I didn’t sit down with The Posthumous Investigation expecting it to demand this much attention. The premise is immediately striking but easy to misread at a glance. You are a struggling detective in 1937 Rio de Janeiro, hired to solve the murder of Brás Cubas, a man who is already dead when you take the case and who continues to speak to you across a looping day that resets every midnight. It sounds like a clever narrative hook, the kind that carries a game for a few hours before its systems run out of steam. What I found instead, over roughly ten hours on PC, was a structure that slowly reorients how you think about investigation. It is not about finding new information as much as it is about learning how a fixed set of information behaves over time.
The First Loops Feel Like Noise
The first few loops are deliberately disorienting. You move between locations without a clear sense of priority, talk to whoever you happen to encounter, and watch the day slip away before anything meaningful comes together. Characters drift through the city on routines that feel opaque at first. You hear fragments of conversations, miss key interactions by minutes, and arrive too late to understand why something mattered. There is a temptation to treat this as a failure of guidance, as if the game is withholding direction, but the longer you stay with it, the clearer it becomes that this confusion is part of the design. The game is not trying to teach you where to go. It is forcing you to pay attention to when things happen.
When Patterns Replace Guesswork
What begins as noise gradually turns into pattern. You start noticing that certain characters are only available in specific places at specific times, that two suspects briefly intersect during a narrow window, and that a conversation changes depending on whether you approach it early or late in the day. These are not marked events. The game never highlights them as important. They become important because you recognize them across loops. The city does not change, but your understanding of it does, and that shift is what transforms the experience from aimless wandering into something closer to controlled observation. By the time you are several loops in, you are no longer exploring Rio as a space. You are tracking it as a schedule.

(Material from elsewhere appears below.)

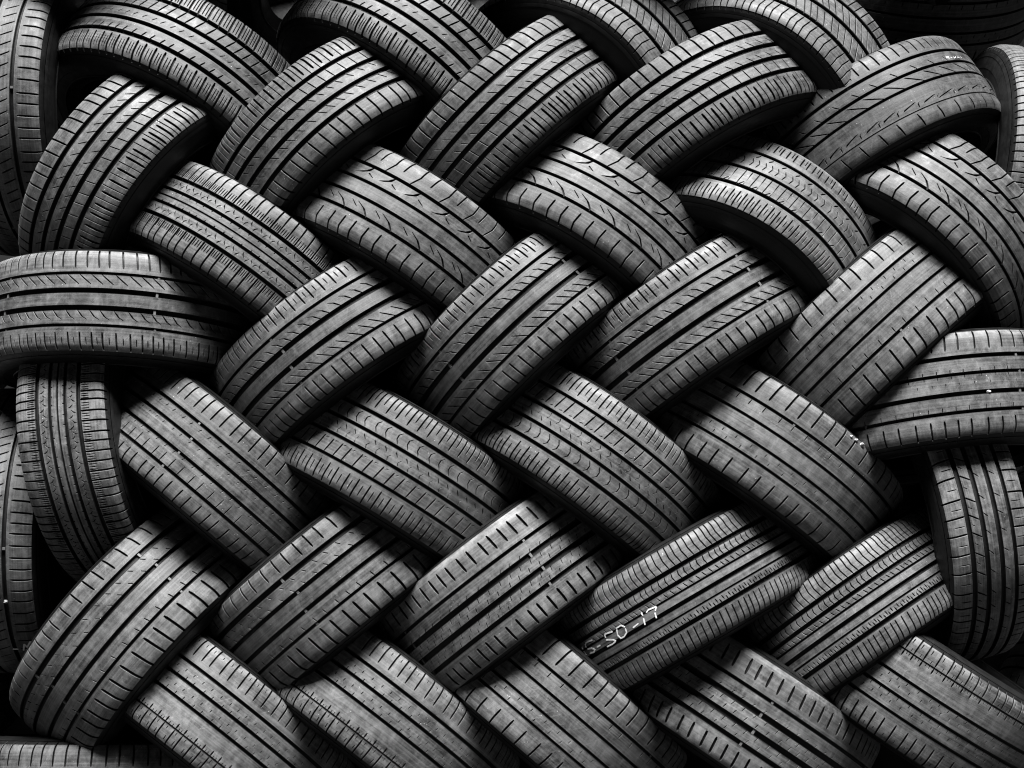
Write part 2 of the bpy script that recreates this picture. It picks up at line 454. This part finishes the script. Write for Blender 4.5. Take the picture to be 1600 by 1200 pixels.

Investigation Through Timing, Not Discovery
The investigation itself unfolds through conversation rather than discovery. There are no hidden objects to uncover and no environmental puzzles to solve in the traditional sense. Instead, you are listening carefully, comparing statements, and testing them against what you have observed. If someone claims they were alone at a certain time, the only way to challenge that is to be present in that time slot and see whether the claim holds. The “Thinking Board” acts as a way to organize these threads, but it does not push you toward conclusions. It reflects what you already believe to be true, and when your deductions do not align, the responsibility is entirely yours to untangle them. The game is consistent about this. It does not correct you gently or guide you toward the answer. It lets your interpretation stand until you realize it does not.
Writing That Does the Heavy Lifting

What makes this structure work is the writing. The dialogue carries a sharp, often satirical tone that gives each interaction texture beyond its function in the puzzle. Characters rarely present information cleanly. They deflect, exaggerate, and occasionally contradict themselves in ways that feel intentional rather than mechanical. The setting draws on the social dynamics of its period, and while the game does not lean too heavily into exposition, there is a clear sense of class tension and performative behavior underlying many conversations. Brás Cubas himself is a constant presence, commenting on your progress with a detached, almost amused perspective. He never breaks the logic of the investigation, but his presence adds a layer of personality that keeps the experience from becoming purely procedural.
A City That Exists on a Loop
Visually, the game commits to a black-and-white, comic-inspired aesthetic that prioritizes clarity over detail. It does not attempt realism, and that works in its favor. Characters are expressive, environments are readable, and the limited palette reinforces the sense that you are revisiting the same spaces under slightly different circumstances. The city feels less like a place to explore and more like a stage where events repeat with minor variations. This repetition is central to the experience, and the art direction supports it without drawing unnecessary attention to itself.
Where the Loop Shows Its Limits

There are points where the design shows strain. The opening hours require a level of patience that not every player will have, and the lack of early structure can feel more frustrating than intriguing until the patterns begin to emerge. Even after the system clicks, repetition remains an inherent part of the loop. You revisit the same locations, follow the same routes, and wait for the same moments to unfold. The difference is that you are doing so with intention, but the underlying repetition does not disappear. There is also a limit to how much the game evolves mechanically. The complexity increases through the arrangement of information rather than through new systems, which keeps the experience focused but can also make it feel static in its later stages.
What Stays After the Case Is Closed
What lingers after finishing is not the resolution of the case but the process of arriving there. The satisfaction comes from recognizing a pattern you previously overlooked, from aligning timelines that once felt disconnected, and from understanding how the city moves as a system rather than a backdrop. The game does not rely on a single dramatic reveal. It builds toward a quieter form of clarity, one that depends entirely on how well you have been paying attention.
Score: 4.2/5
Final Verdict
The Posthumous Investigation is a focused, deliberate detective game that replaces traditional clue-hunting with observation and timing. It asks for patience and rewards it with a deeper understanding of how its world functions. It does not always ease you into its structure, and it does not evolve dramatically as it progresses, but it remains consistently engaging once it clicks.